群馬県世良田(現尾島町)に長楽寺という古刹があり、新田義貞をはじめとする、新田家の菩提寺であるが、本寺につたわる「長楽寺文書」と、新田家の家臣であった岩松家につたわる「正木文書」は、鎌倉、室町時代の北武蔵にかかわりの深い貴重な古文書です。この文書には、万吉(まげち、熊谷市)、小泉(大里町)などに加え、春原の名もみえる。当時、この地域は、新田家の領地から菩提寺の長楽寺へ寄進されたうえ、代官の岩松氏が当地へ派遣され、万吉内に在住していたことがわかる。
「御正」とは、新田家から長楽寺の御料所として寄進された土地のうやまった言い方であろうと推測できる。旧江南町の場合は、御正村(領)とも呼ばれていたようだ。
・所在地 埼玉県熊谷市御正新田438
・御祭神 別雷命
・社 挌 旧御正新田村鎮守・旧村社
・例 祭 祈年祭 2月21日 例祭 10月19日 新嘗祭 11月26日
御正新田雷電神社は埼玉県道47号深谷東松山線を北上し、押切橋交差点を右折する。埼玉県道81号熊谷寄居線に変わり、この道を真っ直ぐ進む。渡唐神社を右手に過ぎてから成沢交差点と御正新田交差点の間で、81号線の南側にひっそりと鎮座している。社叢は決して広くなく、北側には広場、南側は民家があり、その間の細長い空間にこの社はある。
御正新田雷電神社正面
当社の創建は、村の開発が進められる中で行われた。

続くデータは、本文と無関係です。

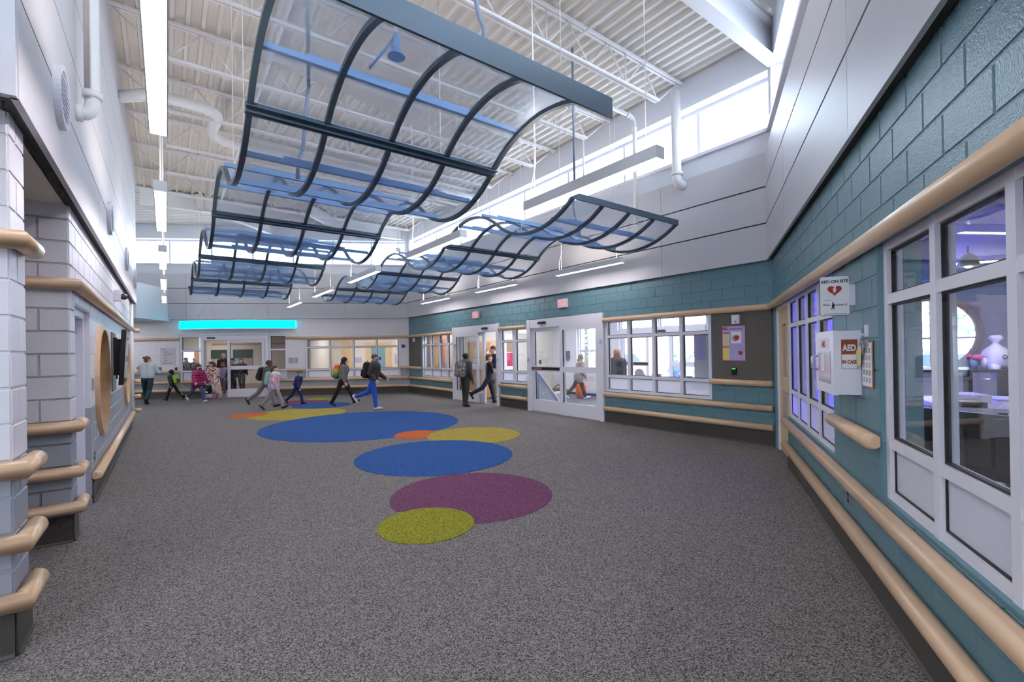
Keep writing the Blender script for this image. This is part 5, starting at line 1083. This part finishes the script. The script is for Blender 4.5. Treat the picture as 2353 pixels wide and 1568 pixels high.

口碑によると、慶長年間に干ばつがこの地を襲い、村人は困窮した。このため、京都の加茂別雷神社(上賀茂神社)に降雨を祈願したところ、たちどころに神威が現れた。歓喜した村人は、元和元年に同社に代参を立て、分霊を奉戴して帰郷し、この地に奉斎したという。
一の鳥居から境内を撮影
拝殿右側手前にある合祀社
左から天神社・白山社・山神社
拝 殿
雷電神社
当地の開発は慶長年間(一五九六-一六一五)から始められ、元和二年(一六一六)には伊奈忠政により検地が行われた。しかし、不便な地であるため、新規の農民はなかなか寄りつかず、寛永年間(一六二四-四四)にようやく農民が定住するようになって村として成立をみたという。開発の中心となったのは、坂田六兵衛という人物で、地内にある真言宗浄安寺はこの坂田氏による開基と伝え、山号も坂田山と号している。
当社の創建は、村の開発が進められる中で行われた。口碑によると、慶長年間には旱ばつがこの地を襲い、村人は困窮した。このため、京都の賀茂別雷神社(上賀茂神社)に降雨を祈願したところ、たちどころに神威が現れた。歓喜した村人は、元和元年に同社に代参を立て、分霊を奉戴して帰郷し、この地に奉斎したという。この時の創建には当然、坂田六兵筏もかかわったものであろう。
『風土記稿』には「雷電社 村の鎮守、村持」とある。明治七年に村社となり、同四十年には字上原の山神社と字北内手の粟島神社、翌四十一年には字大坂の白山神社と字天神山の笹稲荷社をそれぞれ合祀した。
「埼玉の神社」より引用
『大里郡神社誌』
「傳説に本社は人皇百九代御水尾院御宇元和元乙卯年奉觀請者也と云ふ 慶長年中旱魃の被害甚だしく農民大に憂ひ京都加茂神社に雷雨を祈りて大に御徳あり依て元和元年京都に代參を立て御分靈を奉歳して歸鄕し此の地に奉斎せりと云ふ」
この社の役瓦には雷の文字や左三つ巴紋が浮き彫りにされている。
ちなみに瓦に関しては、軒瓦・袖瓦など特殊な部分を葺く瓦を役瓦といい、鬼瓦は厄除けと装飾を目的とした役瓦の一種のようだ。鬼瓦は鬼の顔を彫刻したもの、蓮の華をあらわしたもの、家紋や福の神がついたものなどがあるが、役瓦に対して一般の部分を葺く瓦を 地瓦というそうだ。
拝殿上部の緻密な彫刻が見事である。
拝殿の左側にある八坂社 拝殿右側には粟島社
社殿からの一風景
『新編武蔵風土記稿』には「雷電社 村の鎮守、村持」とある。明治7年に村社となり、同40年には字上原の山神社と字北内手の粟島神社、翌41年には字大坂の白山神社と字天神山の笹稲荷社をそれぞれ合祀したということだ。